[BEGIN]

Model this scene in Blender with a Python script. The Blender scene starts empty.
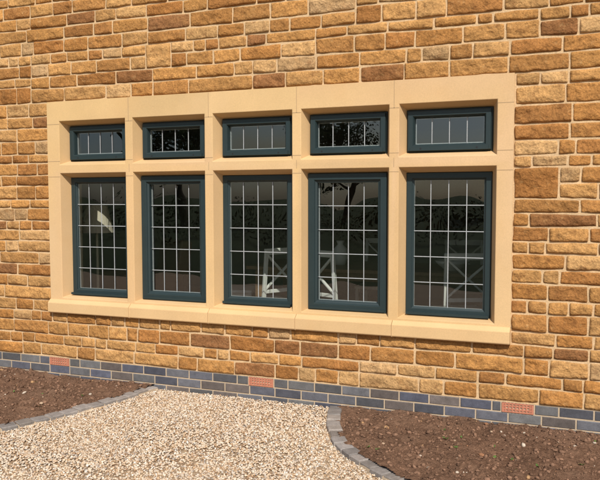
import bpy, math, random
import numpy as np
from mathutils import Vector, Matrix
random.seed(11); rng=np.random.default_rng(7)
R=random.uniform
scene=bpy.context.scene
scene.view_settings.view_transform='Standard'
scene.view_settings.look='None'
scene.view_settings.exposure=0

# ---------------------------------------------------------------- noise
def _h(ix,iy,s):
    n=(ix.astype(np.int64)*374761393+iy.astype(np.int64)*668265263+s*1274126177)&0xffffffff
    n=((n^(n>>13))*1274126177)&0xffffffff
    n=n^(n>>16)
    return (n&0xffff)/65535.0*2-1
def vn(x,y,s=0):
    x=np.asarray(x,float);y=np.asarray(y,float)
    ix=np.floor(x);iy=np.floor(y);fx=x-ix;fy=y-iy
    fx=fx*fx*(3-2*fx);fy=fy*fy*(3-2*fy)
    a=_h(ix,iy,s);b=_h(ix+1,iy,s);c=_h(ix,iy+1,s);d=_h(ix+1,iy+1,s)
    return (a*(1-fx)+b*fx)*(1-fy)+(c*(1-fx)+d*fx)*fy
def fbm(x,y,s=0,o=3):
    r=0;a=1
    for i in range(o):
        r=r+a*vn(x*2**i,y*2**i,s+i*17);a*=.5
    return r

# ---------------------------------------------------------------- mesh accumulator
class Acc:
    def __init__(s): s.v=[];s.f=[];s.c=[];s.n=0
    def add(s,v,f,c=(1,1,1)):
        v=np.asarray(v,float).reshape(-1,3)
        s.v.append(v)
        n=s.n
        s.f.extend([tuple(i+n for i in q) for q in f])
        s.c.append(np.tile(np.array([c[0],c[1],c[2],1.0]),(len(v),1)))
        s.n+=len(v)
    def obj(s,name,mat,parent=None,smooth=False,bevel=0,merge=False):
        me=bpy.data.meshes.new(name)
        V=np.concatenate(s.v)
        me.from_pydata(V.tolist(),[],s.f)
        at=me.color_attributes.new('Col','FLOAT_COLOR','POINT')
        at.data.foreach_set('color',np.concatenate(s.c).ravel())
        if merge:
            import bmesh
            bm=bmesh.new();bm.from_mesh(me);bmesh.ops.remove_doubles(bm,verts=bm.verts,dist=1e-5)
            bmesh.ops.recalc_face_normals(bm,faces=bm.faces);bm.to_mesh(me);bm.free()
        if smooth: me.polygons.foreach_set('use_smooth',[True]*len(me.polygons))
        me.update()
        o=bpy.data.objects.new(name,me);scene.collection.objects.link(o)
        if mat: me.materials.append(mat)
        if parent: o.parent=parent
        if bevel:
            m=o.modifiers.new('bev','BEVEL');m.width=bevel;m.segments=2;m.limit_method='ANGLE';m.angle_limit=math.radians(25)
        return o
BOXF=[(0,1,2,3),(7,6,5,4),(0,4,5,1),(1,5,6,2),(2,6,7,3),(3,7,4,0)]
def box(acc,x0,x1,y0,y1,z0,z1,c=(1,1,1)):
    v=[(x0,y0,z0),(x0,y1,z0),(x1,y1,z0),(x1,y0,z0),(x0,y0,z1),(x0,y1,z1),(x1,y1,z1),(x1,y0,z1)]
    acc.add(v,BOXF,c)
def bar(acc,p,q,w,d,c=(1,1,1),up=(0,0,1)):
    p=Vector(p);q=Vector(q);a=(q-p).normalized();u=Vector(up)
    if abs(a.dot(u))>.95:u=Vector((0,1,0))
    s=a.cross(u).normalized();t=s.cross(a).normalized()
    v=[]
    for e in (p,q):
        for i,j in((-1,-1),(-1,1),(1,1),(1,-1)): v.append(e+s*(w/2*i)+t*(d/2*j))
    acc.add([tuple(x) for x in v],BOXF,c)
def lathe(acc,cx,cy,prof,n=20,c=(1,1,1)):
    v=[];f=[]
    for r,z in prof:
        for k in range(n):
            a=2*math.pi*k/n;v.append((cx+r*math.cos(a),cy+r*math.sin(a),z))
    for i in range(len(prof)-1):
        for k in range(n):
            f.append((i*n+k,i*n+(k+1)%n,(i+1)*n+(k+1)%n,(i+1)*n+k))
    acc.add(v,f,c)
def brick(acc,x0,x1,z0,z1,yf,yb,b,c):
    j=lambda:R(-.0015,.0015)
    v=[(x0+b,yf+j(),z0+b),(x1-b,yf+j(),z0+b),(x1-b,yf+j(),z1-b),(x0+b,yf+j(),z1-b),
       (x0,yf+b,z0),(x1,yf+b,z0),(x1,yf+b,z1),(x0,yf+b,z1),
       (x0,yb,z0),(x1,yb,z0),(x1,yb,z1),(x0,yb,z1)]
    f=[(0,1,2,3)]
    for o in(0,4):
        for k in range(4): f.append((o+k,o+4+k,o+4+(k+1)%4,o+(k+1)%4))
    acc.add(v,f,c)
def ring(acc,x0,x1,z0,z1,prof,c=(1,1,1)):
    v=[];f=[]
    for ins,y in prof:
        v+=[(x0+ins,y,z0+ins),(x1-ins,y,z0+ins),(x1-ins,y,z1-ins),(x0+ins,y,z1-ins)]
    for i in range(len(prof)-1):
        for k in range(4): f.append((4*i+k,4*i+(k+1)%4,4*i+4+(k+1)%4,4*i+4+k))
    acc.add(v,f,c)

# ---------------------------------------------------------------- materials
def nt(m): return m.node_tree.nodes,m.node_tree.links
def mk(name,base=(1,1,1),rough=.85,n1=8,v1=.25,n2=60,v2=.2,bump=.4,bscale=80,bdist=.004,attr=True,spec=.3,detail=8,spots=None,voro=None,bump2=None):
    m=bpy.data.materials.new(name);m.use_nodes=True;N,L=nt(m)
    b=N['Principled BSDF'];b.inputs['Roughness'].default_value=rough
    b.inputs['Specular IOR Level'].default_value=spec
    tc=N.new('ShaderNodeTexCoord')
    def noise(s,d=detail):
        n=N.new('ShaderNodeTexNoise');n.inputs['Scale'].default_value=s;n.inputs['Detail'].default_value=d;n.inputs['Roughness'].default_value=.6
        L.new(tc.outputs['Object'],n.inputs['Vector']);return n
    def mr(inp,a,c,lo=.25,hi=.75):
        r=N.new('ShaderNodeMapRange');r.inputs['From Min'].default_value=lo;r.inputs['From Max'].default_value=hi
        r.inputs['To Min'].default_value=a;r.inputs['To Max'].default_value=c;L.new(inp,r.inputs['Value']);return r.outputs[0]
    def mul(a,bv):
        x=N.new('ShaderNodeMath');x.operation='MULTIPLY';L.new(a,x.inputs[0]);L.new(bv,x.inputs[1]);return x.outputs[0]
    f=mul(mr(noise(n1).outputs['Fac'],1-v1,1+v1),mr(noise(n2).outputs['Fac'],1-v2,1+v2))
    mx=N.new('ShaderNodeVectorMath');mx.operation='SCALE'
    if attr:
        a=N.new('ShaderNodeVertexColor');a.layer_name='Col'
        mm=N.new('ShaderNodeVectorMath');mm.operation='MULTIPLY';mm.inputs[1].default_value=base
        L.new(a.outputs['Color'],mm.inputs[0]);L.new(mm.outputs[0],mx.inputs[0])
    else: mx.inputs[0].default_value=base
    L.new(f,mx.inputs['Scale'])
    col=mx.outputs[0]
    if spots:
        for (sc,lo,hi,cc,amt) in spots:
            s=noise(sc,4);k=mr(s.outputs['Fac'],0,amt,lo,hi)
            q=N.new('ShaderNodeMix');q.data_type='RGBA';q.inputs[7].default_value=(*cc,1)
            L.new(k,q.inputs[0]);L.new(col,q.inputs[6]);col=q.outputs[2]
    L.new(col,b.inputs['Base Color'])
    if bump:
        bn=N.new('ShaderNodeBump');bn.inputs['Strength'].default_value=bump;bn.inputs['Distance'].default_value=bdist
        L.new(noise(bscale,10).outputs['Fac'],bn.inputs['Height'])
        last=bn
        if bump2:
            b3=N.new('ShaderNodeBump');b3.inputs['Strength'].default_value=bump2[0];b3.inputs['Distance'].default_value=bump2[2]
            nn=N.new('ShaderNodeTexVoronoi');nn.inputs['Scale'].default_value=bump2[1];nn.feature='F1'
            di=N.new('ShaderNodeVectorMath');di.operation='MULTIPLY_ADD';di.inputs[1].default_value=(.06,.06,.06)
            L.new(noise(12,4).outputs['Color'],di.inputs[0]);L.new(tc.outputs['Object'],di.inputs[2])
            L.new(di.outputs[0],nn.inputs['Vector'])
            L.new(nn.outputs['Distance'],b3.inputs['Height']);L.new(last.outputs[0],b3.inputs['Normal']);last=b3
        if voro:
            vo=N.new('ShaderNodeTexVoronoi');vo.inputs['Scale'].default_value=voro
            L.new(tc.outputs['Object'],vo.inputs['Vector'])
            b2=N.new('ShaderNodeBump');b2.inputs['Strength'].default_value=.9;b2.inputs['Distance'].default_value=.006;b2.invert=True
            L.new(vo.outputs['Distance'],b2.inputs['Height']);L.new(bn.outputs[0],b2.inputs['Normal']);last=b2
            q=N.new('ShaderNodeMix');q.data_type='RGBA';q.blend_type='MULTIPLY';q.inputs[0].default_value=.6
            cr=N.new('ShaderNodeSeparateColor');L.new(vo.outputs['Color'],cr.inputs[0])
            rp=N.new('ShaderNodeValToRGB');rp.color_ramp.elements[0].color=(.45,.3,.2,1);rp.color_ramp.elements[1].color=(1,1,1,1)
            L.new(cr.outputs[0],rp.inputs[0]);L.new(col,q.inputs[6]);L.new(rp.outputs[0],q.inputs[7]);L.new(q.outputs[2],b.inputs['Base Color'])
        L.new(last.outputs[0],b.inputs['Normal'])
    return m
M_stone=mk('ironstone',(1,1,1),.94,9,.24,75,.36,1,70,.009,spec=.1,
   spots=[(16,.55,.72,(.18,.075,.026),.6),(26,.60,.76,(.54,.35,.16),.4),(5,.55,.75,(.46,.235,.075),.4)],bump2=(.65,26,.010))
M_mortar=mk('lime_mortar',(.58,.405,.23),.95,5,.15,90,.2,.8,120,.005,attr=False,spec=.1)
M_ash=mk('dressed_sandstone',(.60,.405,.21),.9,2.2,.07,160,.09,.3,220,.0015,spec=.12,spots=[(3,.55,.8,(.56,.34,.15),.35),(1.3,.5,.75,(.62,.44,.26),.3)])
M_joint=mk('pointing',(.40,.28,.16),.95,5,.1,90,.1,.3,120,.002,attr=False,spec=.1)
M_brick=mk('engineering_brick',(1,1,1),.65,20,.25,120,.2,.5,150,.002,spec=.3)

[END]

**WHAT YOU ARE ASKED TO DO:**
From the first line of the listing above, repeat every line through the one holding "scene.view_settings.exposure=0". Both ends count, and pictures stay out.

**WORKED ANSWER:**
Model this scene in Blender with a Python script. The Blender scene starts empty.
import bpy, math, random
import numpy as np
from mathutils import Vector, Matrix
random.seed(11); rng=np.random.default_rng(7)
R=random.uniform
scene=bpy.context.scene
scene.view_settings.view_transform='Standard'
scene.view_settings.look='None'
scene.view_settings.exposure=0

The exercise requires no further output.